From the Telephone Company
Both Unix and the C programming language were developed by AT&T, dating back to the early 1970s. Unix and C were freely distributed to government and academic institutions, causing it to be ported to a wider variety of machine families than any other operating system. As a result, Unix became synonymous with "open systems" and thrives today on virtually every hardware platform. See AT&T.

Command Lines and GUIs
The Unix OS is made up of the kernel, file system and a shell, which is the command line interface with more than 600 commands for manipulating data and text. The major user interface shells are the original Bourne shell, C shell and Korn shell. Many commands are cryptic, but just as Windows hid the DOS prompt from users, graphical interfaces provide a Windows-like look into Unix and Linux. Linux desktops offer various GUIs, and many pundits claim that Apple created the best GUI for Unix with its Mac OS X operating system, which is also Unix based. See Unix history, Mac OS X and Linux.

Unix Is Everywhere
Unix components are world class standards. The Internet runs on Unix protocols such as TCP/IP for network transfer and SMTP for email. NFS provides file sharing, Kerberos provides network security, and X Window lets users execute programs remotely in a mostly Unix environment. See POSIX, BSD Unix, USENIX and UDI.

Versions of Unix that are compliant with The Open Group's UNIX specifications include Sun's Solaris, HP's HP-UX, IBM's AIX and z/OS and SCO's UnixWare. See Open Group, Solaris, HP-UX, AIX, z/OS, Mac OS X and Linux.

In the following illustrations, notice how many workstations and servers have run and still run under Unix.


Almost All Unix
Except for Windows, all these operating systems are Unix based. This list described the various versions of the Prince PDF converter software from YesLogic Pty. Ltd. (www.princexml.com).


Almost All Unix
Except for Windows, all these operating systems are Unix based. This list described the various versions of the Prince PDF converter software from YesLogic Pty. Ltd. (www.princexml.com).




Almost All Unix
Except for Windows, all these operating systems are Unix based. This list described the various versions of the Prince PDF converter software from YesLogic Pty. Ltd. (www.princexml.com).

Unix history

Unix was developed in 1969 by Ken Thompson and Dennis Ritchie at AT&T, who scaled down the sophisticated, multiuser MULTICS operating system for Digital's PDP-7. The Unix name was coined as a single-processor version of MULTICS (un meaning "one" and ix from the "ics" in MULTICS). By 1974, Unix had matured into an efficient operating system mostly on PDP machines and became popular in scientific and academic environments.

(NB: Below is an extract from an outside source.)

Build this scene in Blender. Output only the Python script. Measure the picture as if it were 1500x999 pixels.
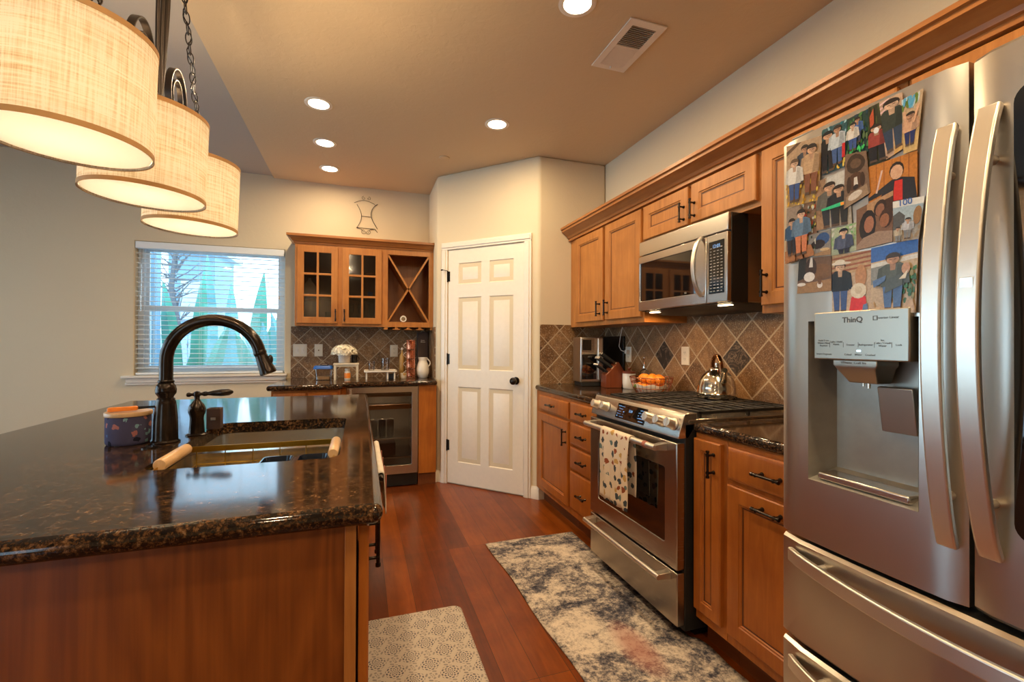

Berkeley Was a Major Contributor
Considerable enhancements were made to Unix at the University of California at Berkeley, and versions of Unix with the "Berkeley extensions" became widely used. By the late 1970s, commercial versions became available, such as IS/1 and XENIX.

Consolidation and Bouncing Around
In the early 1980s, AT&T combined the many Unix versions into System III, IV and V (System 3, 4 and 5). During this time, AT&T licensed Unix to universities and other organizations, but was prohibited from marketing it. After Divestiture (1984), it was able to change course, and by 1989 formed the UNIX Software Operation (USO) division.

USO introduced System V Release 4.0 (SVR4), incorporating XENIX, SunOS, Berkeley 4.3BSD and System V into one operating system defined by the System V Interface Definition (SVID). In 1990, AT&T spun off USO into UNIX System Laboratories, Inc. (USL). In 1993, Novell acquired the System V source code from USL and sold it to The Santa Cruz Operation (SCO) a year later. At the same time, Novell transferred the UNIX trademark and the specification that later became the Single UNIX Specification to X/Open, which later became The Open Group. See Unix.